Resurrection Living ~ The Rt. Rev. Michael Beckett, OPI

I have seen the Lord!  What a testimony!  What wouldn’t we give to be able to say those words?  And yet, Mary was greeted with disbelief.  No one expected Jesus to rise from the dead.  In fact, one of the common elements of the resurrection stories across the gospels is that NO ONE expects the resurrection. Even though Jesus predicted his death … and resurrection … several times across his ministry, no one greets the news that God has raised Jesus from the grave and defeated death and the devil by saying, “Praise God!” No one shouts “Hallelujah” when they hear that their friend and Lord has been raised to life. And absolutely no one, upon hearing the news that death itself could not hold the Lord of Glory captive, says, “I knew it – just like he said!”

How often do we do the same?  We, like the disciples, actually deny the resurrection.  How so you ask?  We actually deny the resurrection every time we talk poorly about someone, refuse to serve our neighbor, refuse eye contact with someone who is different, fail to smile at a stranger…..every time we lose our patience, get frustrated when someone doesn’t get what we’re saying right off the bat, every time we act with less than love.

That’s right – we do that. 

However, like the disciples, we can change that.  In the Resurrection Story, no one expects the resurrection and no one, quite frankly, believes it at first. This is true, as I said, across the gospels, and it is certainly apparent in Luke. The women come to the tomb expecting to anoint Jesus’ dead body. That is, they have no expectation that he has been raise. In fact, only when they are reminded by the “two men in dazzling clothes,” do they recall Jesus’ promise.

Energized by this encounter, they run back to tell the rest of the disciples … who greet their tale with utter skepticism. In fact, Luke says that those who received the testimony of the women regarded their message as an “idle tale.” That’s actually a fairly generous translation of the Greek work leros. That word, you see, is the root of our word “delirious.” So in short, they thought what the women said was crazy, nuts, utter nonsense.

Resurrection, in other words, throws off the balance, upsets the apple cart, and generally turns our neat and orderly lives totally out of whack. Which is why I think that if you don’t find resurrection at least a little hard to believe, you probably aren’t taking it very seriously! And, truth be told, I suspect that’s where most of us – we’ve heard the story of resurrection so often it hardly makes us blink, let alone shake with wonder and surprise. Which is rather sad, when you think about it, because this promise, as difficult as it may be to believe initially, is huge, and when it sinks in and lays hold of you, absolutely everything looks a little different.
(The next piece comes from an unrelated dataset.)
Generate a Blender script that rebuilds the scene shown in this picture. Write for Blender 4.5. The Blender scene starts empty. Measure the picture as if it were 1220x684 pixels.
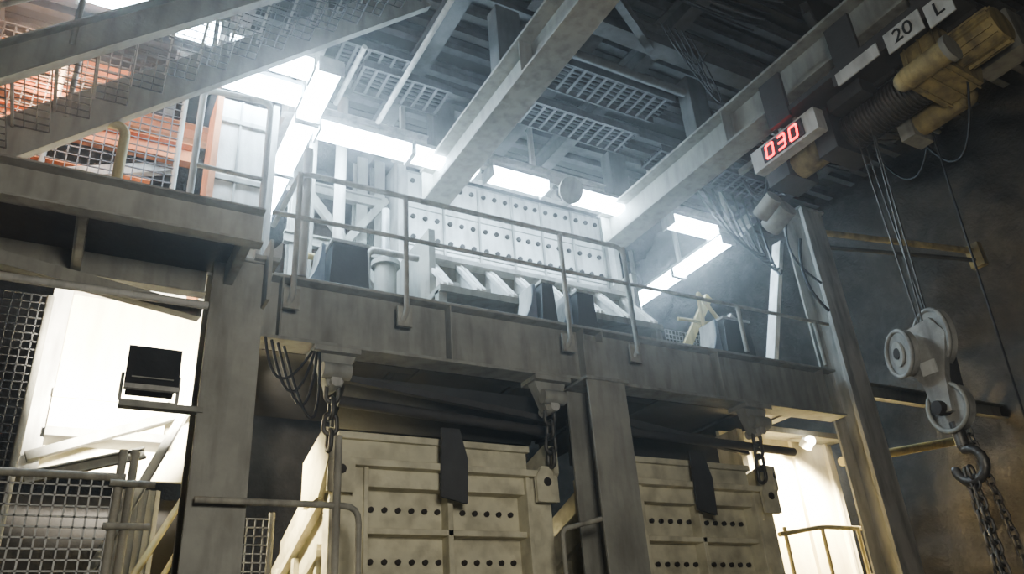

And isn’t seeing the world a little differently what being a Christian is all about?  The prayer often attributed to St. Francis sums it up nicely:

Lord, make me an instrument of Your peace;

Where there is hatred, let me sow love;

Where there is injury, pardon;

Where there is doubt, faith;

Where there is despair, hope;

Where there is darkness, light;

And where there is sadness, joy.

O Divine Master,

Grant that I may not so much seek

To be consoled as to console;

To be understood, as to understand;

To be loved, as to love;

For it is in giving that we receive,

It is in pardoning that we are pardoned,

And it is in dying that we are born to Eternal Life.

Amen.

Like the disciples, like the women at the tomb, let us proclaim the resurrection by living our lives so that others see that we are, in reality, living the fact that the Lord is Risen!  The Lord is Risen indeed!